> _WORK INSTRUCTIONS_: Of all the lines in this data, how many include "Python"? Respond with the number only.

> _EXERCISE MATERIAL_:

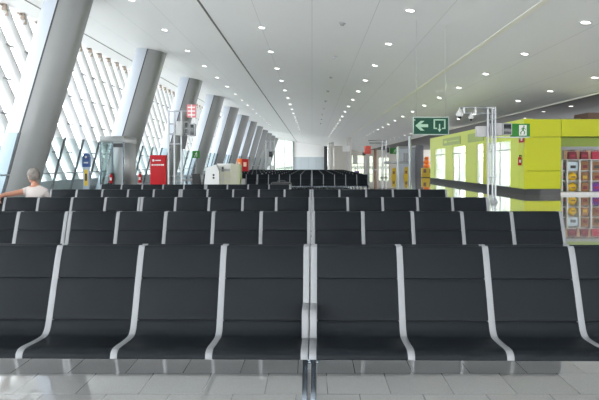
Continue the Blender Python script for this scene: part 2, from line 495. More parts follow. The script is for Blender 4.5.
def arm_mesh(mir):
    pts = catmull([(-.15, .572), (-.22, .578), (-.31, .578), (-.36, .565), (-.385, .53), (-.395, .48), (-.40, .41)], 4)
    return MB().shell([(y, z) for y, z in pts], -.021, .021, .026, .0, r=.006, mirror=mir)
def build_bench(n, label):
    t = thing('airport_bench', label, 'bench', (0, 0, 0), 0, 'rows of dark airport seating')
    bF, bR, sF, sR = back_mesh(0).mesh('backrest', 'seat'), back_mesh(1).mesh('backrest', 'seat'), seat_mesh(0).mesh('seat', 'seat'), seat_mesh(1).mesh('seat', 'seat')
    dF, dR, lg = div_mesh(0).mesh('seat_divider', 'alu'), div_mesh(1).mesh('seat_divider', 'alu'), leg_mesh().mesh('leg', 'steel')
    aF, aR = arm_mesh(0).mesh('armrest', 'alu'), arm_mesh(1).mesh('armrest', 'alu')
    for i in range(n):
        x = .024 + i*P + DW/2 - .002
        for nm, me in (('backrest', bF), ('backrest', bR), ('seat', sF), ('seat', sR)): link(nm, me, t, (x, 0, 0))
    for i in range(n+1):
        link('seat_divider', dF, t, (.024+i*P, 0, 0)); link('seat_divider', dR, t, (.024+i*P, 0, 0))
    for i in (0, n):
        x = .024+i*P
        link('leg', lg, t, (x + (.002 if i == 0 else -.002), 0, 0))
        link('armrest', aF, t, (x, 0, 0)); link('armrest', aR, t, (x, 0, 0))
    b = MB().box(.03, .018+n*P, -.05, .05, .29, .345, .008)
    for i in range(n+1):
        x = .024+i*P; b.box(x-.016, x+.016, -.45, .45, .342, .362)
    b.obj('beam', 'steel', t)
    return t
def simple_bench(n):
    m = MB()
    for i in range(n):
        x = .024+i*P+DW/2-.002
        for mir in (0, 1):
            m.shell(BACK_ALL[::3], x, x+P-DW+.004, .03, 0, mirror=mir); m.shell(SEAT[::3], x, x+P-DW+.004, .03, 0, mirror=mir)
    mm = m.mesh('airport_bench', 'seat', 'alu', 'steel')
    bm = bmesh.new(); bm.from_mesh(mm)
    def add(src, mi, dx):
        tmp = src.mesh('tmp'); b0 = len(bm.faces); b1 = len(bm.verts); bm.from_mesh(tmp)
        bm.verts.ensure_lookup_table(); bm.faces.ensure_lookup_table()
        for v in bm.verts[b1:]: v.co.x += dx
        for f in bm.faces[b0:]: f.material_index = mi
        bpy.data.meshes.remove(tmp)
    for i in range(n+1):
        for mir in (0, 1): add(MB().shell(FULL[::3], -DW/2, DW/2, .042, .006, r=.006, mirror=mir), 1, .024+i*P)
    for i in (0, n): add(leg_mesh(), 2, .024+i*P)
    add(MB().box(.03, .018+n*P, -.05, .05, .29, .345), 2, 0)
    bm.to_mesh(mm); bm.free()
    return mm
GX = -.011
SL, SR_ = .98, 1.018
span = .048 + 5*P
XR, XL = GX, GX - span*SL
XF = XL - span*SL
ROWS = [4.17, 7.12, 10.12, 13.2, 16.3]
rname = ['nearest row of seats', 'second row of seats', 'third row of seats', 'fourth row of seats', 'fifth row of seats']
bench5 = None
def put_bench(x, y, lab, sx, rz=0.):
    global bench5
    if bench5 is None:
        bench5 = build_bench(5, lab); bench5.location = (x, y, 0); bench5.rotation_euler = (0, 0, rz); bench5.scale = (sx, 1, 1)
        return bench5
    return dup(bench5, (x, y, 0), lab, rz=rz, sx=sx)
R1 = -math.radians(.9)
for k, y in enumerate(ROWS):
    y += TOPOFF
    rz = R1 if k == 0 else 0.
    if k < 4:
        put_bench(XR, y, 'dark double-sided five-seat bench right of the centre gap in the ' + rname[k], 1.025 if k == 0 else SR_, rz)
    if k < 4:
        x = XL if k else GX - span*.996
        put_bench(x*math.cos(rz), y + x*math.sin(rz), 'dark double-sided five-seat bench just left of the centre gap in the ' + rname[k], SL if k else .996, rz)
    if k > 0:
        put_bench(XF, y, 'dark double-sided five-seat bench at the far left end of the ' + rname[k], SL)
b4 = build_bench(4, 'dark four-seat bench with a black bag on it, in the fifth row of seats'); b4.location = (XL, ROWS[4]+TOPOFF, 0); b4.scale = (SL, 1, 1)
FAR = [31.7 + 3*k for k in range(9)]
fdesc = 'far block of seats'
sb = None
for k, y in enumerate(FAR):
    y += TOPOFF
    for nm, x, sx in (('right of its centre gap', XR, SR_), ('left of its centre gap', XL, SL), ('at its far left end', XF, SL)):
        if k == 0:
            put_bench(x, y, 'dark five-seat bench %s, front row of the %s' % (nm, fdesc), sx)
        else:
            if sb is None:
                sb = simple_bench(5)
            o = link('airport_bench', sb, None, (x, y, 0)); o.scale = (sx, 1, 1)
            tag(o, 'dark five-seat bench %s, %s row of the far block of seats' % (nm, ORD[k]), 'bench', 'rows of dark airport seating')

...

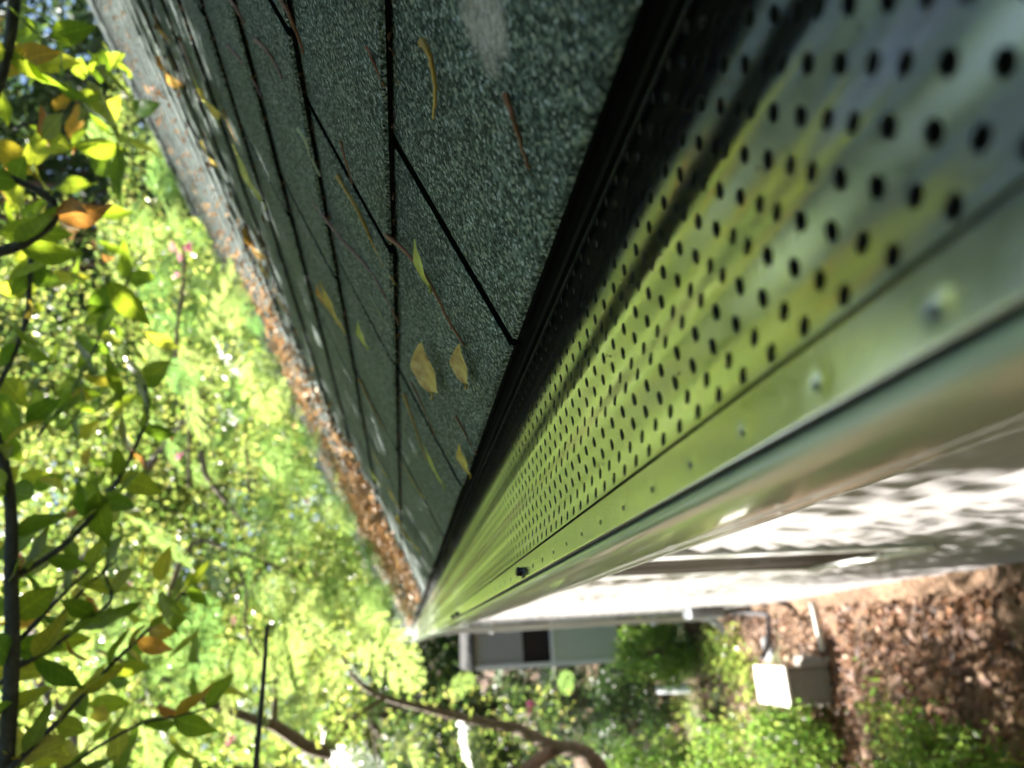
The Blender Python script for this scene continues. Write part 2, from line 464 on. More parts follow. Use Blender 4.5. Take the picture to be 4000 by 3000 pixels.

--

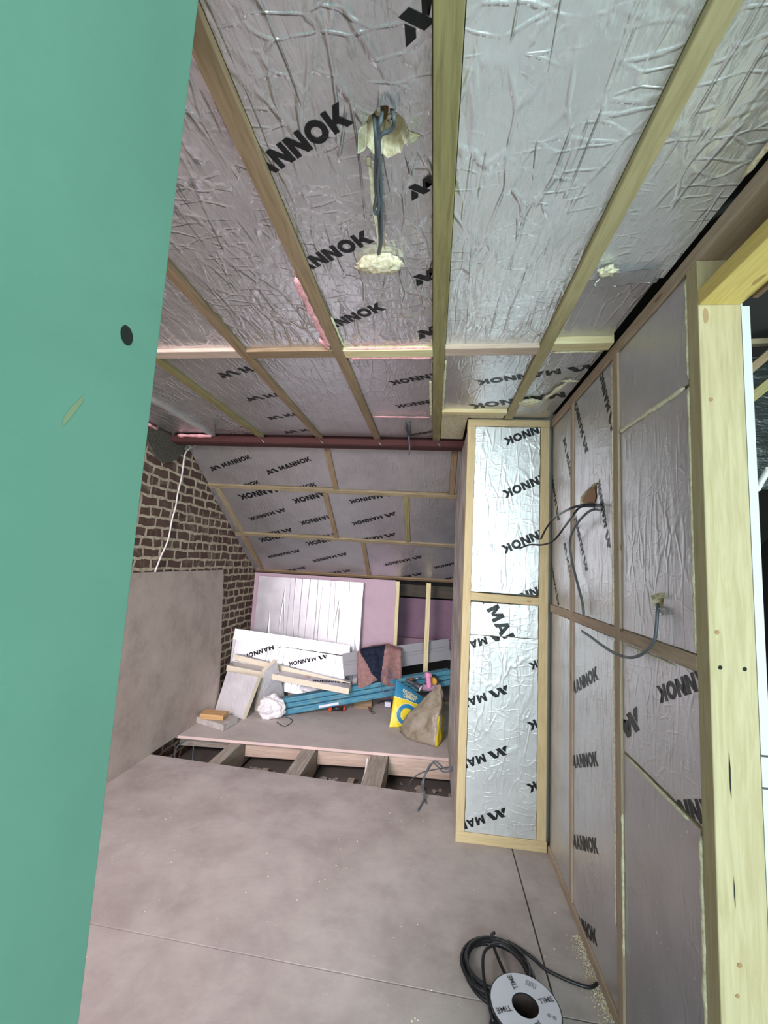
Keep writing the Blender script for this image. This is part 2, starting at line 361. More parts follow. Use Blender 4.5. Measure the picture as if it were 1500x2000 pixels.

> _COMPLETED TASK_: 2